● Problem description: Reproduce every line in the listing that contains the word "scene".

+---+

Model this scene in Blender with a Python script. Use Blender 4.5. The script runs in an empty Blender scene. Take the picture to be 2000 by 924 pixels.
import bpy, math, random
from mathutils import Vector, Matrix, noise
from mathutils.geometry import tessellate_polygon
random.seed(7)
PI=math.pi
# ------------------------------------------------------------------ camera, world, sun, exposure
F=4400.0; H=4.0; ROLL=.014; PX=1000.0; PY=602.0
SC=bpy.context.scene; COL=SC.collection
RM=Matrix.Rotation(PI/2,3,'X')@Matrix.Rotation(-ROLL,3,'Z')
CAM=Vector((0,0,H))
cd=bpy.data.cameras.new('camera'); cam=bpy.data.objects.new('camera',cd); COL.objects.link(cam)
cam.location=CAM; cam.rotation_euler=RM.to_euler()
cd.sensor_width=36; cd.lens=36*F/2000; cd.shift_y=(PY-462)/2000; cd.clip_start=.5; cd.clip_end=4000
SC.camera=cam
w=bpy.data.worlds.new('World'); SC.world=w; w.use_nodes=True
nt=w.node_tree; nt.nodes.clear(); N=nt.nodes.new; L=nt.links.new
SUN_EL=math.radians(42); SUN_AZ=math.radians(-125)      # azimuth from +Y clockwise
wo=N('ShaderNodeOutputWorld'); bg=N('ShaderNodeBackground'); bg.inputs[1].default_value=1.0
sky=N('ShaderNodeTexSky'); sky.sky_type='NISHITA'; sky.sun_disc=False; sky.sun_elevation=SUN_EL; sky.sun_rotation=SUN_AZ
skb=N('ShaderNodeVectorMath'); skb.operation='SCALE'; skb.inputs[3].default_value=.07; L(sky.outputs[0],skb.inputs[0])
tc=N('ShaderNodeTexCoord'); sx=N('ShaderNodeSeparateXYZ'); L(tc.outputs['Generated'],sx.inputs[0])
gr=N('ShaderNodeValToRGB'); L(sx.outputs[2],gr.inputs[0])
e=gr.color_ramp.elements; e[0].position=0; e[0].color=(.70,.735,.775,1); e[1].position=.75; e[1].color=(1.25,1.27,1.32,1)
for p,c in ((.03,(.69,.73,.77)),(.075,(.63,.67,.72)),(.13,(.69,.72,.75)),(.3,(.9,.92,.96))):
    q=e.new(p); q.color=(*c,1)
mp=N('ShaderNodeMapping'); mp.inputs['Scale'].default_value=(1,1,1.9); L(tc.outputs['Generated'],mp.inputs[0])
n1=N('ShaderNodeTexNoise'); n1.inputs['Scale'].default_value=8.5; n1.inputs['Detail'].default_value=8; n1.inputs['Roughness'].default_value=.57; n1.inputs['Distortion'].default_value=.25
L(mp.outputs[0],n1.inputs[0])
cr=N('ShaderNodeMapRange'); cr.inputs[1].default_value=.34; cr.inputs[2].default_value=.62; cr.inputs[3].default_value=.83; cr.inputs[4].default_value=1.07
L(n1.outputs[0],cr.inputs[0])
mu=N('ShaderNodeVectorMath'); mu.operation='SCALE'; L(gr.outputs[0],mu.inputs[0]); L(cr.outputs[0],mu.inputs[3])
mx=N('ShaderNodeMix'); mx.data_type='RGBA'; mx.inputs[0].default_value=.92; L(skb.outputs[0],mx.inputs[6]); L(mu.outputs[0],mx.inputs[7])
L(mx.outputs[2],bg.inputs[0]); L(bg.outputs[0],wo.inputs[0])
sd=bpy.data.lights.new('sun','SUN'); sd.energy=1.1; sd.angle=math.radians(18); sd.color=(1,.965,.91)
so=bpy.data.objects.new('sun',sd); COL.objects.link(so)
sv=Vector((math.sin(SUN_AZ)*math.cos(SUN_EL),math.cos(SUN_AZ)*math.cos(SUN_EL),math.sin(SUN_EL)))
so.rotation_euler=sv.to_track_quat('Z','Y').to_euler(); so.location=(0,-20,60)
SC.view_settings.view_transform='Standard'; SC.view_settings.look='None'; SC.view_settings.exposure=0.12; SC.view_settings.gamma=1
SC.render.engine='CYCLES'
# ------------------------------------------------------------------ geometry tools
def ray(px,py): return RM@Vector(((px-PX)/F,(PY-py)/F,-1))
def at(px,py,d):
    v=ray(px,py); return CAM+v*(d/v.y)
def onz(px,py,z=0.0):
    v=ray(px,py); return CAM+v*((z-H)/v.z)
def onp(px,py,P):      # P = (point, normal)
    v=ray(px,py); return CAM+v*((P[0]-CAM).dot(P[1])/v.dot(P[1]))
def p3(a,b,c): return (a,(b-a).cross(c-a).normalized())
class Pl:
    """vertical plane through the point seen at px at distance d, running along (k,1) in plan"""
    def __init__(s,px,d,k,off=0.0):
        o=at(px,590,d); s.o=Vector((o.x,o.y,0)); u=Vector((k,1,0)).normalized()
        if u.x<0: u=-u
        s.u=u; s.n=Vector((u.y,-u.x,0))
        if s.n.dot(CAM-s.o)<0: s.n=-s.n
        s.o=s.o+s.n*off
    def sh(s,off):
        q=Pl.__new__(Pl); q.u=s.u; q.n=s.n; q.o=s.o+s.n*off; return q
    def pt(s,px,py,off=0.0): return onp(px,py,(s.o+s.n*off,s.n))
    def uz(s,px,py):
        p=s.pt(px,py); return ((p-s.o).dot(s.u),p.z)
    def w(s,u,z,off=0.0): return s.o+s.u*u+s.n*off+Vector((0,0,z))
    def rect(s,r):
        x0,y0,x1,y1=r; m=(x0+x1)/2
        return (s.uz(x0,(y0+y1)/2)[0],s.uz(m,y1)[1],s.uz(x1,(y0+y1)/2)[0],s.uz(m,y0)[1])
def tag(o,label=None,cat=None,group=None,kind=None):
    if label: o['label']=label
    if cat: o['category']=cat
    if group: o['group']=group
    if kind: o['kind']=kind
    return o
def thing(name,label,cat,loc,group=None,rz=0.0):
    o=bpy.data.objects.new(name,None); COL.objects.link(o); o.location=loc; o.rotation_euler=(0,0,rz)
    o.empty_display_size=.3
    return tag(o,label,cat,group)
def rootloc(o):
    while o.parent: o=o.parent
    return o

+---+

● Solved problem:
Model this scene in Blender with a Python script. Use Blender 4.5. The script runs in an empty Blender scene. Take the picture to be 2000 by 924 pixels.
SC=bpy.context.scene; COL=SC.collection